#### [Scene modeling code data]
------------------------------------------------

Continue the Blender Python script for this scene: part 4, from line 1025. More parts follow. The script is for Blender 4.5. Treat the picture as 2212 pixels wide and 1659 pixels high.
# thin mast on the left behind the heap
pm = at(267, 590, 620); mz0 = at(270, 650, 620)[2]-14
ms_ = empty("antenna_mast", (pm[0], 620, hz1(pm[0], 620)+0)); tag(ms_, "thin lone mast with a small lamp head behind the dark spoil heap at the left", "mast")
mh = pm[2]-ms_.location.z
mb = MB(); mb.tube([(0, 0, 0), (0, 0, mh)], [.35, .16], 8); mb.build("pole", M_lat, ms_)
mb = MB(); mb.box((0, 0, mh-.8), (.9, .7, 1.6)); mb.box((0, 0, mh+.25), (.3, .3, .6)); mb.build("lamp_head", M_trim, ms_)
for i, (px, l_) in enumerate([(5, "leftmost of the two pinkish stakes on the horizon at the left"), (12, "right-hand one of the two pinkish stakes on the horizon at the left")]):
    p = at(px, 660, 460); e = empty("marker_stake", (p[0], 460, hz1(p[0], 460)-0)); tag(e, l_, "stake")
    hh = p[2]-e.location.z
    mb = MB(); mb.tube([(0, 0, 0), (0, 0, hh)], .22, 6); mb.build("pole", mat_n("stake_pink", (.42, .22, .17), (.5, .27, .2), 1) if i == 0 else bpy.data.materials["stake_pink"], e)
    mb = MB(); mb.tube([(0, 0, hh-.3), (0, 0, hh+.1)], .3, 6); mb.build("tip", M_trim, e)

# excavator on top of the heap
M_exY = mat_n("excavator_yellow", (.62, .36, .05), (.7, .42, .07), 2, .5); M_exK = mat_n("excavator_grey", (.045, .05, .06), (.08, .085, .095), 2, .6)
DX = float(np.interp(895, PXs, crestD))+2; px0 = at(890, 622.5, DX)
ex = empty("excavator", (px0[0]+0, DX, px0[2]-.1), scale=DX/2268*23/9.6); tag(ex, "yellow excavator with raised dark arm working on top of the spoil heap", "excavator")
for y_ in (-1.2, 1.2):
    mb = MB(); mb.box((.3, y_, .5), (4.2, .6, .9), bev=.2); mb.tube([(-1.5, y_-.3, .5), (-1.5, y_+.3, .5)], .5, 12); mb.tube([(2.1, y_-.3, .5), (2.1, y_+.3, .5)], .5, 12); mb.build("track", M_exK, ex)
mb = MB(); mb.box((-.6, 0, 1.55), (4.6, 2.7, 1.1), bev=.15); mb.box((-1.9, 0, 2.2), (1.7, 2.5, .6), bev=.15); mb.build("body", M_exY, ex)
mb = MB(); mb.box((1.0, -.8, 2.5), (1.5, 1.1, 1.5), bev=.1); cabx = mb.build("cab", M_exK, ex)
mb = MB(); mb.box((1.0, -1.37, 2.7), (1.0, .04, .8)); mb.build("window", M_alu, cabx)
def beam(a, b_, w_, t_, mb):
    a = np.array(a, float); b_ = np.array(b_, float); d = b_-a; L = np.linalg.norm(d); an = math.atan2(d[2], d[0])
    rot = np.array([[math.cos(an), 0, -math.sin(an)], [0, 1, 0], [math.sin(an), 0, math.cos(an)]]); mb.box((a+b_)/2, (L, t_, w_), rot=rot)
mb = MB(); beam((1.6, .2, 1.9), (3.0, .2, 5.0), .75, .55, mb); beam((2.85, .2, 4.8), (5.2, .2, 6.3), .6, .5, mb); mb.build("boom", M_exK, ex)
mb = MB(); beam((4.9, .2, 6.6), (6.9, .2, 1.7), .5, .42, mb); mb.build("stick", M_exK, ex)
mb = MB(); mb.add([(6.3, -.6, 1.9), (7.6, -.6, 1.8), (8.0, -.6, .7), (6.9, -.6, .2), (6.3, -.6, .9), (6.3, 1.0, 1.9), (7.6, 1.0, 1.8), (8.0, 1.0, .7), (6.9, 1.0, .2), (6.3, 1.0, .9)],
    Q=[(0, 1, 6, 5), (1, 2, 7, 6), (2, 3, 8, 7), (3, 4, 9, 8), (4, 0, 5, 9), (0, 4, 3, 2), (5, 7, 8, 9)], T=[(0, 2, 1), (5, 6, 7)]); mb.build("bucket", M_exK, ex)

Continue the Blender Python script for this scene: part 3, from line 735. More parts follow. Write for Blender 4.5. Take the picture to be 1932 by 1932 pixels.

------------------------------------------------

#### [The problem]
Every record above should be output exactly.

#### [Task solution]
Continue the Blender Python script for this scene: part 4, from line 1025. More parts follow. The script is for Blender 4.5. Treat the picture as 2212 pixels wide and 1659 pixels high.
# thin mast on the left behind the heap
pm = at(267, 590, 620); mz0 = at(270, 650, 620)[2]-14
ms_ = empty("antenna_mast", (pm[0], 620, hz1(pm[0], 620)+0)); tag(ms_, "thin lone mast with a small lamp head behind the dark spoil heap at the left", "mast")
mh = pm[2]-ms_.location.z
mb = MB(); mb.tube([(0, 0, 0), (0, 0, mh)], [.35, .16], 8); mb.build("pole", M_lat, ms_)
mb = MB(); mb.box((0, 0, mh-.8), (.9, .7, 1.6)); mb.box((0, 0, mh+.25), (.3, .3, .6)); mb.build("lamp_head", M_trim, ms_)
for i, (px, l_) in enumerate([(5, "leftmost of the two pinkish stakes on the horizon at the left"), (12, "right-hand one of the two pinkish stakes on the horizon at the left")]):
    p = at(px, 660, 460); e = empty("marker_stake", (p[0], 460, hz1(p[0], 460)-0)); tag(e, l_, "stake")
    hh = p[2]-e.location.z
    mb = MB(); mb.tube([(0, 0, 0), (0, 0, hh)], .22, 6); mb.build("pole", mat_n("stake_pink", (.42, .22, .17), (.5, .27, .2), 1) if i == 0 else bpy.data.materials["stake_pink"], e)
    mb = MB(); mb.tube([(0, 0, hh-.3), (0, 0, hh+.1)], .3, 6); mb.build("tip", M_trim, e)

# excavator on top of the heap
M_exY = mat_n("excavator_yellow", (.62, .36, .05), (.7, .42, .07), 2, .5); M_exK = mat_n("excavator_grey", (.045, .05, .06), (.08, .085, .095), 2, .6)
DX = float(np.interp(895, PXs, crestD))+2; px0 = at(890, 622.5, DX)
ex = empty("excavator", (px0[0]+0, DX, px0[2]-.1), scale=DX/2268*23/9.6); tag(ex, "yellow excavator with raised dark arm working on top of the spoil heap", "excavator")
for y_ in (-1.2, 1.2):
    mb = MB(); mb.box((.3, y_, .5), (4.2, .6, .9), bev=.2); mb.tube([(-1.5, y_-.3, .5), (-1.5, y_+.3, .5)], .5, 12); mb.tube([(2.1, y_-.3, .5), (2.1, y_+.3, .5)], .5, 12); mb.build("track", M_exK, ex)
mb = MB(); mb.box((-.6, 0, 1.55), (4.6, 2.7, 1.1), bev=.15); mb.box((-1.9, 0, 2.2), (1.7, 2.5, .6), bev=.15); mb.build("body", M_exY, ex)
mb = MB(); mb.box((1.0, -.8, 2.5), (1.5, 1.1, 1.5), bev=.1); cabx = mb.build("cab", M_exK, ex)
mb = MB(); mb.box((1.0, -1.37, 2.7), (1.0, .04, .8)); mb.build("window", M_alu, cabx)
def beam(a, b_, w_, t_, mb):
    a = np.array(a, float); b_ = np.array(b_, float); d = b_-a; L = np.linalg.norm(d); an = math.atan2(d[2], d[0])
    rot = np.array([[math.cos(an), 0, -math.sin(an)], [0, 1, 0], [math.sin(an), 0, math.cos(an)]]); mb.box((a+b_)/2, (L, t_, w_), rot=rot)
mb = MB(); beam((1.6, .2, 1.9), (3.0, .2, 5.0), .75, .55, mb); beam((2.85, .2, 4.8), (5.2, .2, 6.3), .6, .5, mb); mb.build("boom", M_exK, ex)
mb = MB(); beam((4.9, .2, 6.6), (6.9, .2, 1.7), .5, .42, mb); mb.build("stick", M_exK, ex)
mb = MB(); mb.add([(6.3, -.6, 1.9), (7.6, -.6, 1.8), (8.0, -.6, .7), (6.9, -.6, .2), (6.3, -.6, .9), (6.3, 1.0, 1.9), (7.6, 1.0, 1.8), (8.0, 1.0, .7), (6.9, 1.0, .2), (6.3, 1.0, .9)],
    Q=[(0, 1, 6, 5), (1, 2, 7, 6), (2, 3, 8, 7), (3, 4, 9, 8), (4, 0, 5, 9), (0, 4, 3, 2), (5, 7, 8, 9)], T=[(0, 2, 1), (5, 6, 7)]); mb.build("bucket", M_exK, ex)

Continue the Blender Python script for this scene: part 3, from line 735. More parts follow. Write for Blender 4.5. Take the picture to be 1932 by 1932 pixels.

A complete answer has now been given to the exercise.